Poi ho scoperto che mi piace il mare, che mi piace la poesia, che il mio sguardo poteva continuare a scoprire qualcosa che parte dalla superficie ma continua la ricerca in profondità, che il mio pensiero ha necessità di complessità e di bellezza. Qualcosa è cambiato da quando ho riconosciuto il mio dolore e ho iniziato a lavorare sul pianeta e sull’uomo che sono diventato. Con la fotografia mi obbligo al rapporto con la realtà, ma la luce che utilizzo per esprimermi si è liberata per sempre dalle convenzioni novecentesche per diventare segno libero e provocatorio. I temi sono sempre quelli che ci riguardano, quelli universali relativi alla nostra presenza e alla nostra responsabilità etica. Ma il segno è un segno che vuole interrogare più che mostrare, più che spiegare. È ancora fotografia quella che utilizzo perché rispetto il processo originario della luce catturata attraverso un obiettivo grazie ad una superficie sensibile.
E ora?
E ora è dal 2015 che sono impegnato su un nuovo fronte; il tema, antico, di questa nuova ricerca sono i quattro elementi che costituiscono il mondo, e come gli uomini interagiscono con essi, e se questo rapporto sia sostenibile, durevole oppure – come oggi si teme – destinato a precipitare. Ho iniziato dall’acqua, dal mare. Non è più fotografie di guerra ma l’ambiente che indago è un gigantesco campo di battaglia nel quale pescatori-guerrieri vanno d’astuzia e di forza a caccia delle loro prede. La pesca del tonno è uno scontro Omerico, nel quale i combattenti hanno volti di eroi dell’Odissea e le regole sono arcaiche, mitologiche. E le armi sono queste strane forme bianche disegnate dalle reti sul nero dei flutti, nelle quali ciascuno può ritrovare ciò che vuole, un dipinto di Paul Klee o un gioco di bambini tracciato col gesso sull’asfalto. Disegni della mente, come la tela del ragno.

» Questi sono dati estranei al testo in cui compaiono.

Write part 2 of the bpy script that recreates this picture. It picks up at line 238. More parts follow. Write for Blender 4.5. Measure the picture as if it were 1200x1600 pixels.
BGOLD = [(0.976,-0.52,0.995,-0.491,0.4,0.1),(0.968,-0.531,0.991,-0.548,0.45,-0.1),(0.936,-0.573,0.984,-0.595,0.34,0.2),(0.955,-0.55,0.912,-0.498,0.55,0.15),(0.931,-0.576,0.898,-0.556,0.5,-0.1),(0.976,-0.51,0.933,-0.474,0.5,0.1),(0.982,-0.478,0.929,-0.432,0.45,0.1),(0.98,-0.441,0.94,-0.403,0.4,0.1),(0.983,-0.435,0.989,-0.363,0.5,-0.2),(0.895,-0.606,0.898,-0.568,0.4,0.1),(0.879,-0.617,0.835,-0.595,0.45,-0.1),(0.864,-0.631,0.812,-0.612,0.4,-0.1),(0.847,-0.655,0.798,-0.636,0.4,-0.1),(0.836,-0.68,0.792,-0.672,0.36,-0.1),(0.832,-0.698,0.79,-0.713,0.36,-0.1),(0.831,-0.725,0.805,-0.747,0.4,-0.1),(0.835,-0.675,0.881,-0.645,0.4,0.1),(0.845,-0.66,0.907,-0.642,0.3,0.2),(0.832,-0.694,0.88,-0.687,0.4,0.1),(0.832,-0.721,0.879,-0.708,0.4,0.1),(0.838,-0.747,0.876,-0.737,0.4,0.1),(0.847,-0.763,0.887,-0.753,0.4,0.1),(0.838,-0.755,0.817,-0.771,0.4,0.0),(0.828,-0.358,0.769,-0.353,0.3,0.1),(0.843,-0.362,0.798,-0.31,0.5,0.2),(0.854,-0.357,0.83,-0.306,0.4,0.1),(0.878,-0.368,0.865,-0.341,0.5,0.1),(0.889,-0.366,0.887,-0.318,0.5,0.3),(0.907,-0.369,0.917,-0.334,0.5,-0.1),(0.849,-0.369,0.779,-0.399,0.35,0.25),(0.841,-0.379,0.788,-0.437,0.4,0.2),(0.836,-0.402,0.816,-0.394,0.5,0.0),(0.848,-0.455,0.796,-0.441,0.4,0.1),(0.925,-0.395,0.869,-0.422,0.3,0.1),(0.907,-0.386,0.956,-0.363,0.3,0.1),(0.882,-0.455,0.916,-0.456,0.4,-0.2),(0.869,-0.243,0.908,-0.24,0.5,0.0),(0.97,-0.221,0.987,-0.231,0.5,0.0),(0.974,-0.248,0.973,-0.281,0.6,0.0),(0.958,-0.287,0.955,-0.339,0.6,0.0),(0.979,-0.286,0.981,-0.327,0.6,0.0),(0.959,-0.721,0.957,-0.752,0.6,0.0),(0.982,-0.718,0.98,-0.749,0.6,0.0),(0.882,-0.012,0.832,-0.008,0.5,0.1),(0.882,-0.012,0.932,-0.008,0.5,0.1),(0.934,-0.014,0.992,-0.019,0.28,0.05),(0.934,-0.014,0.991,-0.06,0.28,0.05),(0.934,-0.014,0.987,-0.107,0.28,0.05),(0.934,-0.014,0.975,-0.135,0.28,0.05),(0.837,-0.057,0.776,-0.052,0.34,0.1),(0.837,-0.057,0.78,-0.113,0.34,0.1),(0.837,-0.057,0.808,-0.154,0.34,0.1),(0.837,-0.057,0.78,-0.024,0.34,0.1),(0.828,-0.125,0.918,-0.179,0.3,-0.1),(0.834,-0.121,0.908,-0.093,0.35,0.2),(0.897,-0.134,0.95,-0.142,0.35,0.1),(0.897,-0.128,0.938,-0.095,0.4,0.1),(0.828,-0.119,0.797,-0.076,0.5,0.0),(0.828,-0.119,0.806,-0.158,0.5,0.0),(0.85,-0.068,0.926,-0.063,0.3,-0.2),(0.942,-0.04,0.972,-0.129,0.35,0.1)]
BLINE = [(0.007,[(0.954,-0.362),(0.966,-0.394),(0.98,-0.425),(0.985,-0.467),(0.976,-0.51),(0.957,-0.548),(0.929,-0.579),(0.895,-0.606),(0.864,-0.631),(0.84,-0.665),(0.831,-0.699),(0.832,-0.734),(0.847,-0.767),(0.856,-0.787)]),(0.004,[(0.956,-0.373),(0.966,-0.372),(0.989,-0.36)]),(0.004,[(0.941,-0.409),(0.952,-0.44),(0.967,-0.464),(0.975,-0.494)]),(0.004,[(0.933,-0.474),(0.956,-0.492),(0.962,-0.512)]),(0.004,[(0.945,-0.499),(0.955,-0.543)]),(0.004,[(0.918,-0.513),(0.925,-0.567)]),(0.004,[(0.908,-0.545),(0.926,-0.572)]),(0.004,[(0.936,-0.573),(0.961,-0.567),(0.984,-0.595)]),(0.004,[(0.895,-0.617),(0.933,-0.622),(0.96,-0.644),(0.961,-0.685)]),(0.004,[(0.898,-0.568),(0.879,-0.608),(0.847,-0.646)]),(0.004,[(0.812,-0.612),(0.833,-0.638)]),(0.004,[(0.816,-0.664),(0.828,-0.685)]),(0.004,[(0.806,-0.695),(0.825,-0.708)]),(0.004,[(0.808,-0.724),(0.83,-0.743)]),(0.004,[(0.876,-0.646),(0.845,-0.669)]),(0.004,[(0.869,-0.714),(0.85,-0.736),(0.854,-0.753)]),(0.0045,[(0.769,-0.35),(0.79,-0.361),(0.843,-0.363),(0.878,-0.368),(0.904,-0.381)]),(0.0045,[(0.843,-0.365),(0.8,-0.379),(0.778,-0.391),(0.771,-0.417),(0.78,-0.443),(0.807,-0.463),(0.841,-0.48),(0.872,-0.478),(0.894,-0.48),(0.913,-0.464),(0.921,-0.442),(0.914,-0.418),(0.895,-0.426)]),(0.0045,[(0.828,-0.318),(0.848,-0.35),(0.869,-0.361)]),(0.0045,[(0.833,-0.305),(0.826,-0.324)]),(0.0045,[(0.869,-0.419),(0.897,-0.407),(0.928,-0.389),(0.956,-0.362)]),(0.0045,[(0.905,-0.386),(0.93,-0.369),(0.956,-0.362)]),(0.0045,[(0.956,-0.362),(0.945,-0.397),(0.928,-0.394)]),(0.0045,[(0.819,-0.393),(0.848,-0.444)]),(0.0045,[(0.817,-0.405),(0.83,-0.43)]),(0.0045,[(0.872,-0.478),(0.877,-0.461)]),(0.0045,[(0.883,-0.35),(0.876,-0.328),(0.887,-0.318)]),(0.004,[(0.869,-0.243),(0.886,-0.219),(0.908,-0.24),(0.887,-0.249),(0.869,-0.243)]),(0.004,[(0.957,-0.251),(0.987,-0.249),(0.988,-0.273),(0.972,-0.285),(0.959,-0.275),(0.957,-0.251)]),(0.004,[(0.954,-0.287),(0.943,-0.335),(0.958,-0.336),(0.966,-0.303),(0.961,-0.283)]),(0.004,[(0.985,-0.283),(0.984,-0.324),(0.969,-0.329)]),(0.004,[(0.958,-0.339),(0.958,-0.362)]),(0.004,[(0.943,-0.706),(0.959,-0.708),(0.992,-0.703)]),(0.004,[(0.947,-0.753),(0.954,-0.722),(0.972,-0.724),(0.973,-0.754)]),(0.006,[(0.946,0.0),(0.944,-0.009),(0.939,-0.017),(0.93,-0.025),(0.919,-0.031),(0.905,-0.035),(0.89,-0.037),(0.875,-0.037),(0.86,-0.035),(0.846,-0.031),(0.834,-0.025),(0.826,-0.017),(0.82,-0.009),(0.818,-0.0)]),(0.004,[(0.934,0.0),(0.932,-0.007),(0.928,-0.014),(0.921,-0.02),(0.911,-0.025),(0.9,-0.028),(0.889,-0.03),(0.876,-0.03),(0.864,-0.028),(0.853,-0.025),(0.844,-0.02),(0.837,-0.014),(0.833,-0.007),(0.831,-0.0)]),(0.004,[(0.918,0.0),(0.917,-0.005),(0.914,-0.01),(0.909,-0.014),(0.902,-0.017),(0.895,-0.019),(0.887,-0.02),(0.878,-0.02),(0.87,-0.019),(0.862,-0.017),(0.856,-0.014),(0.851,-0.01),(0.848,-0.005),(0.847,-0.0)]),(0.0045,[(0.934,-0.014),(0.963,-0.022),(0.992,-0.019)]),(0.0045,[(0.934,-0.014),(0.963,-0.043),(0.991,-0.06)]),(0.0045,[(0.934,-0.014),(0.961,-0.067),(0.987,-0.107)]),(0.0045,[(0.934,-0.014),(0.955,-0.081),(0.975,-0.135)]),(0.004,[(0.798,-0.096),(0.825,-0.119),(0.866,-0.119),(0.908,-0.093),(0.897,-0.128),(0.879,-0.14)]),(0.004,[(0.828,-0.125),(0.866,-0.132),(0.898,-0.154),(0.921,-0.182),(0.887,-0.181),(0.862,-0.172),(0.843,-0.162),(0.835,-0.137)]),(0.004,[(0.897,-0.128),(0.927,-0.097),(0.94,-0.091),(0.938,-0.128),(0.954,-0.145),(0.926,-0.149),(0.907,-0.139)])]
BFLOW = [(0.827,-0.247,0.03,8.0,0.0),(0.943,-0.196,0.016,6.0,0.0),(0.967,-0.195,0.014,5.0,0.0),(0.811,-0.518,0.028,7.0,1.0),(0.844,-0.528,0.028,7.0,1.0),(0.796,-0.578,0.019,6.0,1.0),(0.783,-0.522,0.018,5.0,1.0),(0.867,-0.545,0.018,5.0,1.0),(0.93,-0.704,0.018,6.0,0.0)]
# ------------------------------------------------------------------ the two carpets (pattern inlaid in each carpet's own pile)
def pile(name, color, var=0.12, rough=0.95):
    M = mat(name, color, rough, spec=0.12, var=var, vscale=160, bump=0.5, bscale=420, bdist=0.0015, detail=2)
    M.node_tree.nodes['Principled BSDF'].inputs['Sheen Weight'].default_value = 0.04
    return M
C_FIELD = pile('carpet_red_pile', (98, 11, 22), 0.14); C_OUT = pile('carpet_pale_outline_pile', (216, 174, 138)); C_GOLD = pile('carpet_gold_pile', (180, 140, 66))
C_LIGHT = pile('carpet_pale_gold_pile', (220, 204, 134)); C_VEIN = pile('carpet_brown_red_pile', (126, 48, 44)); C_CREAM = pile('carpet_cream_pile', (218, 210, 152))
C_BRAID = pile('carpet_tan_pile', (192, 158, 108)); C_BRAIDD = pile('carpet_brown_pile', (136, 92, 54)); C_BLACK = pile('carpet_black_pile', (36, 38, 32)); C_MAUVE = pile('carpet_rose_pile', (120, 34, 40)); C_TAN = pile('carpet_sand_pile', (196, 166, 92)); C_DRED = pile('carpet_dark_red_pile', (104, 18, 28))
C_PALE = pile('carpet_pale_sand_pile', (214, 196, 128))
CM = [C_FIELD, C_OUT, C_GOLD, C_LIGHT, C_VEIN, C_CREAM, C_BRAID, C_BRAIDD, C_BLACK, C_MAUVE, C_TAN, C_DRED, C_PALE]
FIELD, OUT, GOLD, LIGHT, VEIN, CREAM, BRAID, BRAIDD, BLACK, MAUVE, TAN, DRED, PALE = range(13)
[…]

Formae mentis, segni dell’uomo sull’imperturbabilità della natura, micidiali astrazioni poggiate sui flutti. Le mie immagini delineano un mondo nel quale sono in realtà tutti sconfitti, prede e cacciatori spazzati via dal consumo industriale. Un mondo che era in equilibrio, ma che non è più. Ora sono alle prese con la ricerca sull’elemento dell’aria e la serie di 23 immagini che ho appena terminato di produrre ci porta a scoprire dietro l’apparenza di asteroidi persi nel vuoto astrale, gli ultimi istanti di esistenza di enormi iceberg che diventano acqua a causa del riscaldamento globale.
Cos’è per te il made in Italy?
Il made in Italy per me è la consapevolezza chiara e precisa di essere nato in un paese che ha dato i natali ad una delle invenzioni che hanno trasformato il mondo. Mi occupo di immagini e di fotografia, e questa invenzione che produce immagini, con cui attualmente la maggior parte degli esseri umani nel mondo comunica, non sarebbe esistita se non fosse stata scoperta ed inventata la prospettiva. Con la prospettiva, sempre nel nostro paese, è stata inventata anche la prima rudimentale “macchina fotografica” ovvero la camera oscura. Senza questa invenzione che ha permesso all’uomo di rappresentare la terza dimensione, la profondità, in una superficie bidimensionale, la fotografia ed il cinema non sarebbero stati inventati. Queste due invenzioni risalenti al XVI secolo dovrebbero essere alla base di un rilancio culturale del Made in Italy in relazione alla creazione e all’uso delle immagini, ormai di dominio universale.